Showing posts with label Ikea. Show all posts
Showing posts with label Ikea. Show all posts

Monday, February 25, 2008

Everyone's a critic

Wow. This past weekend, I got the first two reviews of my book, "The Lyncher in Me." What a strange experience, to read what complete, unbiased critics think of one's work. I have to keep in mind that these reviewers read a ton of books, they don't have to write a full article on my book, and the fact that they chose to--and had so many complimentary things to say ("hauntingly beautiful", "riveting", "unflinching") is quite amazing. Even those few areas in which one writer was more critical were okay. It took me some time to be settled with it, but I understand it's one person's opinion, and one person might value what another person finds unnecessary. It's good. Really! And the great thing is, the review is all over the country, so I can't argue with that.

Back on the homefront: We're mired in a kitchen remodel, in limbo. Our carpenter was gone for a week on vacation, leaving us with a sink and a stove and not much else. I keep thinking back to an older "Amazing Race" episode in which the contestants were to put together a desk from Ikea. After a dozen cabinets, I could do it blindfolded, drunk on a shrimp boat during a hurricane.

Wednesday, November 21, 2007

Warming up to the Cold

It seems like I can't get warm lately. We're beginning a remodel of our kitchen; the work's been going on endlessly and we've not even started the kitchen, yet. The mudroom is now (almost) the pantry, a door removed and outside leading doors nearly all glass. Maybe it's psychological, but with the open space I feel constantly chilled. My sons huddle up to the wood burning stove (in their thin shortsleeves as I nag them to put on sweaters) and I find myself jamming log after log into the stove's open mouth.

In our living room is a mountain of Ikea boxes, kitchen cabinets waiting for me to piece together. I imagine that hell might be like that. I think that if there is such a place, the cruelest punishment will be an eternity doing that very thing that in life caused you to break out in a sweat and become anxious, snapping at loved ones and strangers equally. For me, it would be sorting dozens of boxes by code, unwrapping and trying to find a place for the sheets of styrofoam (and feeling horribly guilty about the waste), crawling around on my hands and knees as tiny metal fasteners dig themselves into my kneecaps, being buried under giant rectangles of discarded cardboard.

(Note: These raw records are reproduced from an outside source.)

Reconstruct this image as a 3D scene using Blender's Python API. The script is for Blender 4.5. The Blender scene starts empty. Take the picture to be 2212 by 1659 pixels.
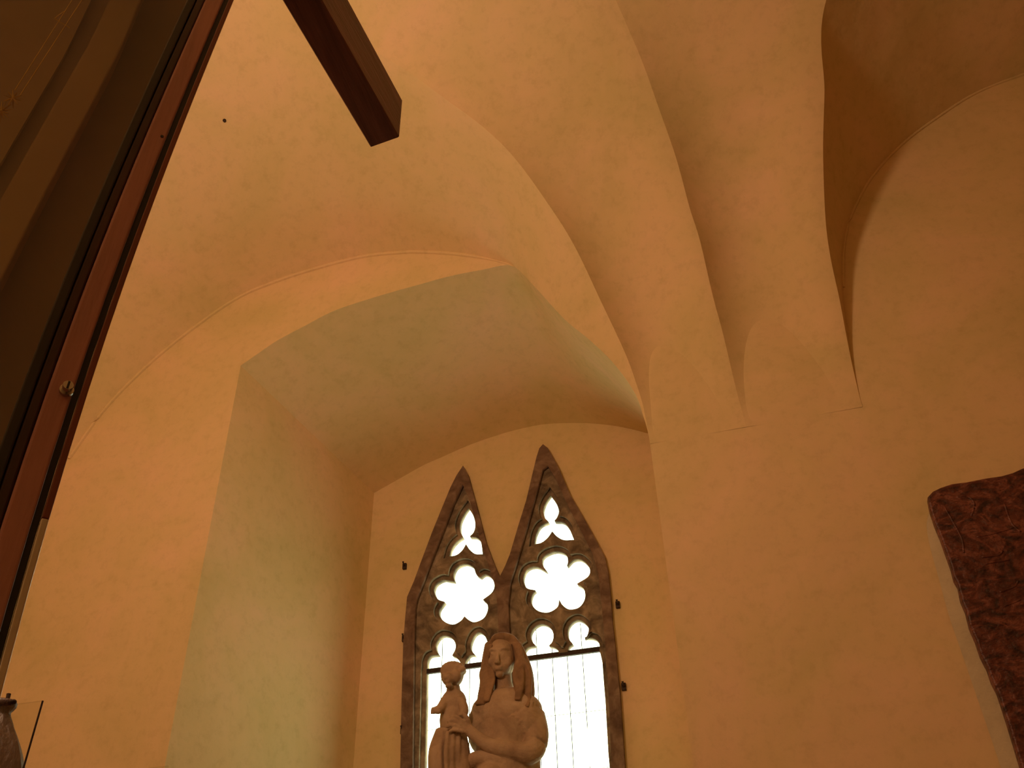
import bpy, bmesh, math, random
import numpy as np
from mathutils import Vector, Matrix
random.seed(4)
rng = np.random.RandomState(7)
scene = bpy.context.scene
COL = scene.collection

# ------------------------------------------------------------------ camera
F, CX, CY = 2050.0, 1106.0, 829.5           # focal length and centre in pixels of the 2212 x 1659 frame
_up = np.array([(1040 - CX) / F, (CY + 1780) / F, -1.0]); _up /= np.linalg.norm(_up)
_fw = np.array([0, 0, -1.0]); _h = _fw - _fw.dot(_up) * _up; _h /= np.linalg.norm(_h)
_r = np.cross(_h, _up); _a = math.radians(15)
_Y = _h * math.cos(_a) + _r * math.sin(_a); _X = np.cross(_Y, _up)
RM = np.array([_X, _Y, _up])                # camera -> world
CAM = np.array([0, 0, 1.6])
cd = bpy.data.cameras.new('camera'); cam = bpy.data.objects.new('camera', cd); COL.objects.link(cam)
cd.sensor_fit = 'HORIZONTAL'; cd.sensor_width = 36; cd.lens = 36 * F / 2212
cd.clip_start = 0.05
m4 = Matrix.Identity(4)
for i in range(3):
    for j in range(3): m4[i][j] = RM[i][j]
    m4[i][3] = CAM[i]
cam.matrix_world = m4
scene.camera = cam

# ------------------------------------------------------------------ world and light
w = bpy.data.worlds.new('sky'); scene.world = w; w.use_nodes = True
bg = w.node_tree.nodes['Background']
bg.inputs[0].default_value = (0.94, 1.0, 0.74, 1); bg.inputs[1].default_value = 5.2

def area(name, loc, target, size, power, color, sizey=None, portal=False):
    l = bpy.data.lights.new(name, 'AREA'); l.energy = power; l.color = color
    l.shape = 'RECTANGLE'; l.size = size; l.size_y = sizey or size
    o = bpy.data.objects.new(name, l); COL.objects.link(o); o.location = loc
    o.rotation_euler = (Vector(target) - Vector(loc)).to_track_quat('-Z', 'Y').to_euler()
    if portal: l.cycles.is_portal = True
    return o
def lamp(name, loc, power, color, rad):
    l = bpy.data.lights.new(name, 'POINT'); l.energy = power; l.color = color; l.shadow_soft_size = rad
    o = bpy.data.objects.new(name, l); COL.objects.link(o); o.location = loc
    return o
area('window_portal', (-1.67, 6.6, 3.9), (-1.67, 0, 3.9), 1.9, 1, (1, 1, 1), 4.2, portal=True)
lamp('hall_lamp', (-2.1, 0.95, 5.1), 172, (1.0, 0.61, 0.38), 0.22)
area('unseen_fill', (-3.2, -1.7, 2.6), (-0.8, 4.0, 6.0), 2.0, 6, (1.0, 0.84, 0.60), 1.8)  # unseen fill light added to soften and brighten the vault
scene.view_settings.view_transform = 'Standard'
scene.view_settings.look = 'None'
scene.view_settings.gamma = 1
scene.view_settings.use_curve_mapping = False
scene.view_settings.exposure = 0.0
scene.cycles.max_bounces = 10
scene.cycles.diffuse_bounces = 6
scene.cycles.sample_clamp_indirect = 6

# ------------------------------------------------------------------ survey helpers
def ray(u, v):
    d = RM @ np.array([(u - CX) / F, (CY - v) / F, -1.0]); return d / np.linalg.norm(d)
def on_y(u, v, y):                          # point of the vertical plane y = const
    d = ray(u, v); return CAM + d * (y / d[1])
D = 4.5                                     # the window wall stands at y = D
ZS, BA, BB = 4.62, 3.2, 3.1                 # springing height, half span and rise of the main vault
def barrel_yz(z):
    s = np.clip((np.asarray(z, float) - ZS) / BB, 0, 1)
    return D - BA * (1 - np.sqrt(1 - s * s))
def on_barrel(u, v):
    d = ray(u, v); s = np.linspace(1, 16, 20000); p = CAM + d * s[:, None]
    inside = np.where(p[:, 2] < ZS, p[:, 1] < D, ((p[:, 1] - (D - BA)) / BA) ** 2 + ((p[:, 2] - ZS) / BB) ** 2 < 1)
    return p[np.argmin(inside)]
def smooth_path(pts, n):
    pts = np.array(pts, float)
    out = []
    P = np.vstack([2 * pts[0] - pts[1], pts, 2 * pts[-1] - pts[-2]])
    for i in range(1, len(P) - 2):
        p0, p1, p2, p3 = P[i - 1], P[i], P[i + 1], P[i + 2]
        for t in np.linspace(0, 1, 24, endpoint=False):
            out.append(0.5 * (2 * p1 + (p2 - p0) * t + (2 * p0 - 5 * p1 + 4 * p2 - p3) * t * t + (3 * p1 - p0 - 3 * p2 + p3) * t ** 3))
    out.append(pts[-1]); out = np.array(out)
    L = np.r_[0, np.cumsum(np.linalg.norm(np.diff(out, axis=0), axis=1))]
    q = np.linspace(0, L[-1], n)
    return np.stack([np.interp(q, L, out[:, k]) for k in range(out.shape[1])], 1)

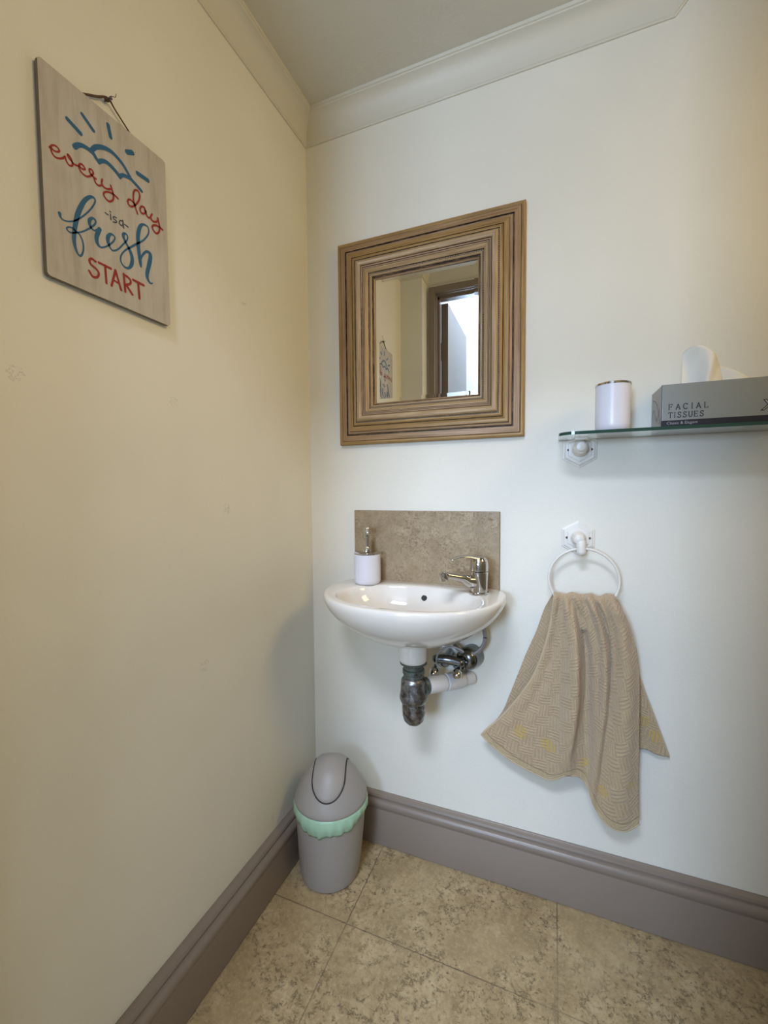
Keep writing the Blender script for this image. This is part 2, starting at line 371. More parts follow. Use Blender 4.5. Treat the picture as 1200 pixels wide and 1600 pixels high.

My son caught me in the walkway at school today, proudly showing me a tower of river rock he'd made in the garden bed. Someone had dropped off a large pile of smooth, gray stones and several students had taken to making a zen garden of sorts from them. I'll miss that in another year, seeing my son each day, his beaming face as he moves from classroom to classroom, his joyful play on the big toy as he calls out to me by my teacher name. I hope he remembers those moments when he's my age and that when he does, he smiles.